At that tournament, one of his opponents took off his own shoes and socks, challenging Ivanov to do the same. Ivanov refused to take off his shoes, saying his socks were smelly. He was disqualified. At a later tournament, Ivanov did take off his shoes…but he had a bulge in his back and refused to be body searched. He was stripped of his chess ranking.
Chess tournaments are broadcast on television, so it would be possible for someone watching on television to transmit information, illegally, to the player. This has happened in poker before. Chess tournaments are broadcast with a delay, so any clues wouldn’t be in real time. Still, a high-ranking chess player doesn’t need to be told what to do on every move. Even a single clue at a key juncture could make the difference between victory and defeat.

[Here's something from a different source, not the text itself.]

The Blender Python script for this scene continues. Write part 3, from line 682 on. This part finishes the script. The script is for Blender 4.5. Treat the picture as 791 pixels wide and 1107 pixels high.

The FIDE, chess’s governing body, has launched an investigation into the cheating allegations. So far , there’s no evidence that Hans Niemann has cheated. Niemann has even offered to play Carlsen naked to prove he’s honest.
Could you get that out of your head?
This is tricky. I definitely think Niemann should be considered innocent until proven guilty. I don’t think Carlsen’s mysterious statements were helpful at all. The long accusation had no evidence; it was just Carlsen’s own intuition. It seems pretty flimsy.
But imagine being a top chess player and you suspect your opponent is cheating. You could never get that out of your head. You could never concentrate on the game enough if you thought the other person could just beat you with computer assistance.
In chess, the same powers that let a person cheat can also discover cheating. Every move in a tournament can be analyzed. Artificial intelligence can discover when someone is cheating at online chess, by comparing each move to the player’s expected move based on the player’s history. And you can bet future tournaments will have even more sensors and safeguards.